How to Grieve a Grandparent

How to Grieve a Grandparent

How to Grieve a Grandparent

For many people, the loss of a grandparent is the first real death that hits in a big way. Whether you lose a grandparent as a child, a teenager, a young adult, or even an older adult, chances are good that this is your first real experience with death.

Because it is often such a new experience, the loss of a grandparent can be difficult to bear. Not only will you struggle with your own grief, but you may also witness your parents, aunts, and uncles in a more vulnerable position than you are used to. This brings its own kind of emotional burden, especially if you are unsure how to support those who are hurting.

Defining Your Relationship with Your Grandparent

Every family is different, which means your relationship with your grandmother and/or grandfather is unique.
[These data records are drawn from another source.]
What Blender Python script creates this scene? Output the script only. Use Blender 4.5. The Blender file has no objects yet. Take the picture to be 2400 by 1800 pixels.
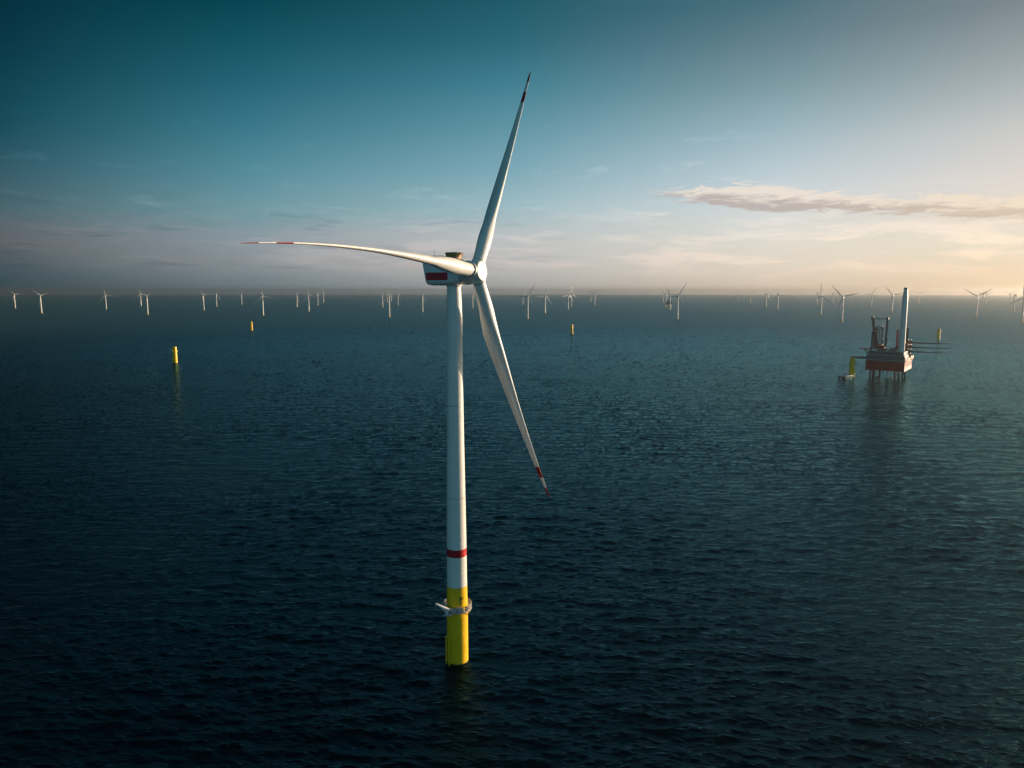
import bpy, bmesh, math, random
import numpy as np
from mathutils import Vector, Matrix
R = math.radians
SC = bpy.context.scene
COL = SC.collection
random.seed(7)

# ------------------------------------------------------------------ camera
F_PX, PITCH, CAM_H = 1680.0, math.atan(218.7 / 1680.0), 100.0     # photograph is 2400 x 1800
EARTH = 7.4e6                                                      # earth radius with usual refraction
cam_d = bpy.data.cameras.new('camera')
cam = bpy.data.objects.new('camera', cam_d)
COL.objects.link(cam)
SC.camera = cam
cam_d.sensor_width = 36
cam_d.lens = F_PX / 2400 * 36
cam_d.clip_start = 1.0
cam_d.clip_end = 200000
cam.location = (0, 0, CAM_H)
cam.rotation_euler = (math.pi / 2 - PITCH, 0, 0)

# ------------------------------------------------------------------ render look
SC.view_settings.view_transform = 'Standard'
SC.view_settings.look = 'None'
SC.view_settings.exposure = 0.3
SC.view_settings.gamma = 1.0
SC.render.engine = 'CYCLES'
SC.cycles.use_denoising = True
SC.cycles.volume_bounces = 0
SC.cycles.max_bounces = 6

# ------------------------------------------------------------------ sun
SUN_AZ, SUN_EL = R(64.5), R(4.0)          # azimuth to the right of the view direction (+Y)
sun_dir = Vector((math.sin(SUN_AZ) * math.cos(SUN_EL), math.cos(SUN_AZ) * math.cos(SUN_EL), math.sin(SUN_EL)))
sun_d = bpy.data.lights.new('sun', 'SUN')
sun_d.energy = 5.0
sun_d.angle = R(0.5)
sun_d.color = (1.0, 0.77, 0.54)
sun = bpy.data.objects.new('sun', sun_d)
COL.objects.link(sun)
sun.location = (400, 200, 300)
sun.rotation_euler = sun_dir.to_track_quat('Z', 'Y').to_euler()

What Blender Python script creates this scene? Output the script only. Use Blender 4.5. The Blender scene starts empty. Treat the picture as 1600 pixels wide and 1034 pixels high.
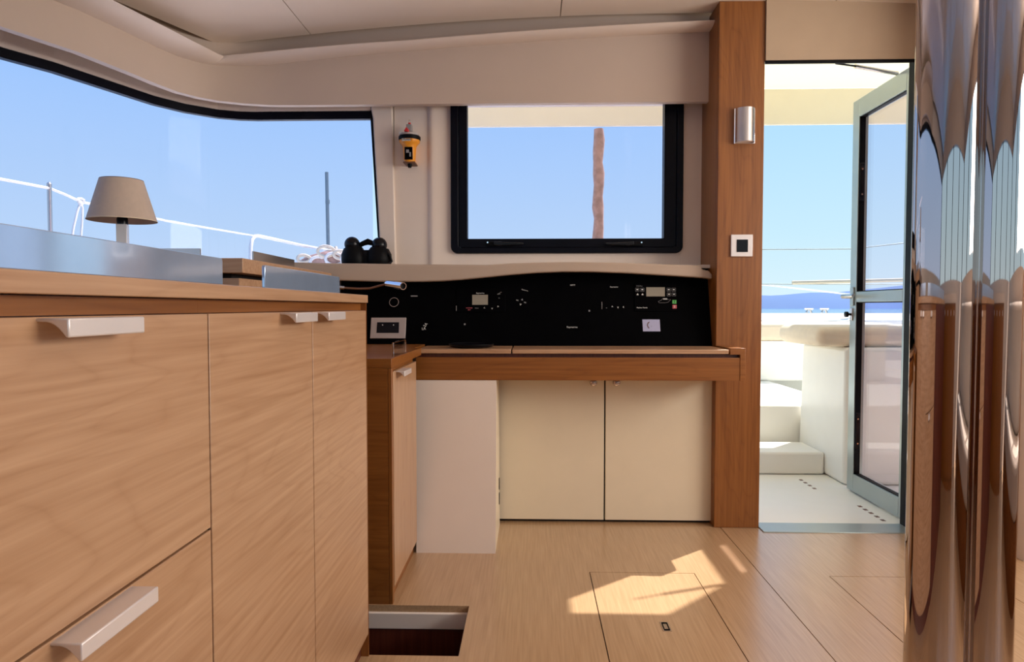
import bpy, bmesh, math, random
from mathutils import Vector, Matrix
random.seed(7)
S = bpy.context.scene
COL = S.collection

# ------------------------------------------------------------------ camera
F_PX, CX, CY = 1050.0, 800.0, 517.0
YAW, PITCH, EYE = math.radians(1.63), math.radians(2.02), 0.9
cam = bpy.data.cameras.new('camera'); camo = bpy.data.objects.new('camera', cam); COL.objects.link(camo)
cam.sensor_width = 36.0; cam.lens = F_PX / 1600 * 36.0; cam.clip_start = 0.02; cam.clip_end = 5000
camo.location = (0, 0, EYE); camo.rotation_euler = (math.pi / 2 - PITCH, 0, YAW)
S.camera = camo
# ------------------------------------------------------------------ world, sun, exposure
W = bpy.data.worlds.new('world'); S.world = W; W.use_nodes = True
nt = W.node_tree; nt.nodes.clear()
wo = nt.nodes.new('ShaderNodeOutputWorld'); bg = nt.nodes.new('ShaderNodeBackground')
tc = nt.nodes.new('ShaderNodeTexCoord'); sx = nt.nodes.new('ShaderNodeSeparateXYZ'); rp = nt.nodes.new('ShaderNodeValToRGB')
nt.links.new(tc.outputs['Generated'], sx.inputs[0]); nt.links.new(sx.outputs['Z'], rp.inputs[0])
nt.links.new(rp.outputs[0], bg.inputs[0]); nt.links.new(bg.outputs[0], wo.inputs[0])
cr = rp.color_ramp; cr.elements[0].position = 0.0; cr.elements[0].color = (.74, .93, 1.0, 1)
cr.elements[1].position = 1.0; cr.elements[1].color = (.40, .60, .95, 1)
for p, c in ((.10, (.60, .86, 1.0)), (.27, (.45, .75, 1.04)), (.36, (.385, .655, 1.03)), (.5, (.36, .62, 1.0))):
    e = cr.elements.new(p); e.color = (*c, 1)
bg.inputs[1].default_value = 0.98
SUN_TO = Vector((.414, .354, .839)).normalized()
sun = bpy.data.lights.new('sun', 'SUN'); suno = bpy.data.objects.new('sun', sun); COL.objects.link(suno)
sun.energy = 7.5; sun.angle = math.radians(.6); sun.color = (1.0, .95, .88)
suno.rotation_euler = SUN_TO.to_track_quat('Z', 'Y').to_euler()
def area(name, loc, aim, sx_, sy_, energy, col):
    l = bpy.data.lights.new(name, 'AREA'); l.shape = 'RECTANGLE'; l.size = sx_; l.size_y = sy_; l.energy = energy; l.color = col
    o = bpy.data.objects.new(name, l); COL.objects.link(o); o.location = loc
    o.rotation_euler = (Vector(loc) - Vector(aim)).to_track_quat('Z', 'Y').to_euler()
area('side_fill', (2.52, 1.15, 1.43), (-.4, 1.1, 1.65), 2.3, .64, 58, (1, .90, .81))  # added fill lamp just inside the unseen right-hand window
vs = S.view_settings
vs.view_transform = 'Standard'; vs.look = 'None'; vs.exposure = 0.03; vs.gamma = 1.0; vs.use_curve_mapping = False

# ------------------------------------------------------------------ pixel helpers (photo pixel -> point on a plane of the place)
CM = Matrix.Rotation(YAW, 3, 'Z') @ Matrix.Rotation(math.pi / 2 - PITCH, 3, 'X')
def ray(px, py): return CM @ Vector(((px - CX) / F_PX, -(py - CY) / F_PX, -1.0))
def at(px, py, Y):
    d = ray(px, py); t = Y / d.y; return Vector((d.x * t, Y, EYE + d.z * t))
def atx(px, py, X):
    d = ray(px, py); t = X / d.x; return Vector((X, d.y * t, EYE + d.z * t))
def atz(px, py, Z):
    d = ray(px, py); t = (Z - EYE) / d.z; return Vector((d.x * t, d.y * t, Z))

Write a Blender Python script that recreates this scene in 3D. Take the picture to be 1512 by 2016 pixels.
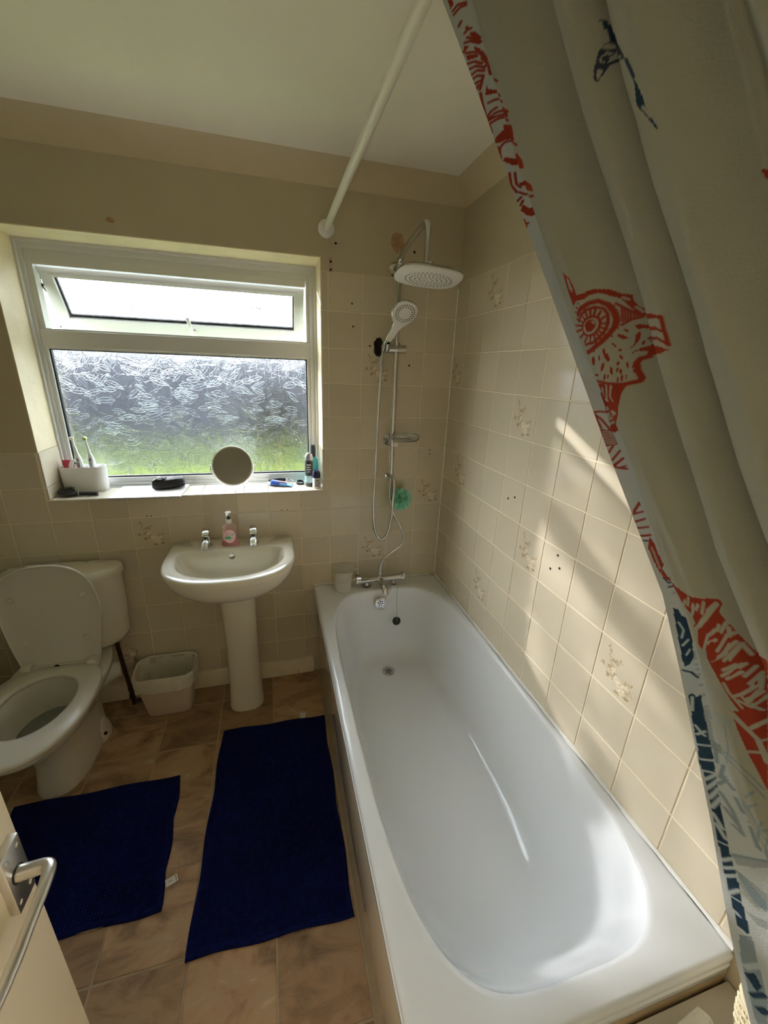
import bpy, bmesh, math, random
import numpy as np
from mathutils import Vector, Matrix
random.seed(7)
for o in list(bpy.data.objects): bpy.data.objects.remove(o)
S = bpy.context.scene
COL = S.collection
PI = math.pi

# ------------------------------------------------------------------ camera
cd = bpy.data.cameras.new('camera'); cam = bpy.data.objects.new('camera', cd); COL.objects.link(cam)
FW = Vector((0.25599, 0.90857, -0.32943)); RT = Vector((0.96464, -0.25874, 0.03562)).normalized()
FW.normalize(); UP = RT.cross(FW).normalized(); RT = FW.cross(UP).normalized()
cam.matrix_world = Matrix(((RT.x, UP.x, -FW.x, -0.8767), (RT.y, UP.y, -FW.y, -1.9706), (RT.z, UP.z, -FW.z, 1.6704), (0, 0, 0, 1)))
cd.sensor_fit = 'HORIZONTAL'; cd.sensor_width = 36; cd.lens = 799.94 * 36 / 1512; cd.clip_start = 0.02; cd.clip_end = 200
S.camera = cam

# ------------------------------------------------------------------ light and exposure
SKY, SUN, HALL = 8.6, 18.0, 28.0
w = bpy.data.worlds.new('world'); S.world = w; w.use_nodes = True
nt = w.node_tree; nt.nodes.clear()
out = nt.nodes.new('ShaderNodeOutputWorld'); bg = nt.nodes.new('ShaderNodeBackground')
bg.inputs[0].default_value = (0.80, 0.91, 1.0, 1); bg.inputs[1].default_value = SKY
nt.links.new(bg.outputs[0], out.inputs[0])
sd = bpy.data.lights.new('sun', 'SUN'); sun = bpy.data.objects.new('sun', sd); COL.objects.link(sun)
sd.energy = SUN; sd.angle = math.radians(1.5); sd.color = (1.0, 0.97, 0.93)
sun.rotation_euler = Vector((0.69, -0.92, -0.425)).to_track_quat('-Z', 'Y').to_euler()
sun.location = (-6, 8, 5)
hd = bpy.data.lights.new('hall_light', 'AREA'); hl = bpy.data.objects.new('hall_light', hd); COL.objects.link(hl)
hd.energy = HALL; hd.size = 0.35; hd.size_y = 0.35; hd.shape = 'DISK'; hd.color = (1.0, 0.99, 0.95)
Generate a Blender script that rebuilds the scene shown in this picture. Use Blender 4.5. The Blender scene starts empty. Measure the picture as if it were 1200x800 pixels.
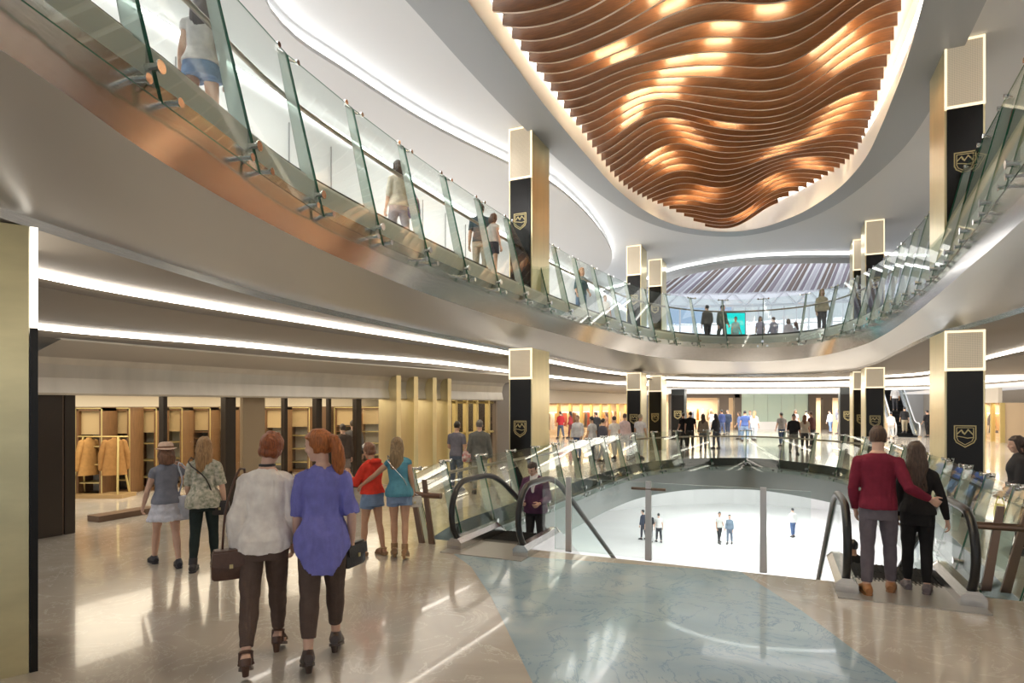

Perhaps they played a major role in raising you, even stepping in to fill in the role of mother or father. Maybe they were a safe place to land, the one person who always had cookies and hugs waiting. You might have even been only slightly acquainted, which means their passing may carry more of a what-might-have-been burden than actual grief.

Any and all of these relationships—and their accompanying feelings—are worth consideration. Even when you did not know a grandparent very well, they may have been the glue that held the family together, and their loss will represent a major shift in your family dynamics.

How to Grieve a Grandparent

In fact, the loss of a patriarch or matriarch of a family usually turns grief into a family affair—which can either mean it brings everyone closer together or makes divisions worse. Your relatives may band together to share stories and ensure the traditions live on, or they may use the death as a reason to separate all the way. In these instances, grief may have less to do with the loss of a grandparent and more to do with the loss of a family unit.

Dealing with Your Grief

In today’s society, the loss of a grandparent is often viewed as a minor occurrence. Not only is death more expected in the elderly, but only when the death is very close to you—an immediate family member, a spouse, a child, or a best friend—do people extend traditional condolences. In fact, you may find that your work will not grant you time off, and bereavement services (such as  reduced airfare) are unavailable.

The healing process will also vary depending on your situation and your relationship. Some of the more common ways to deal with the loss of a grandparent include:

  • Taking up a hobby of your grandparent’s
  • Keeping up old family traditions, especially around the holidays
  • Spending time researching genealogy and your grandparent’s life
  • Bonding with other family members
  • Repurposing a grandparent’s belongings
  • Seeing a grief counselor

The most important thing to remember is that no one gets to decide how much grief you are allowed to feel. Other family members, who may feel that their closer relationship warrants a greater manifestation of sadness, should not dictate your emotions. Everyone has their own unique grief timeline.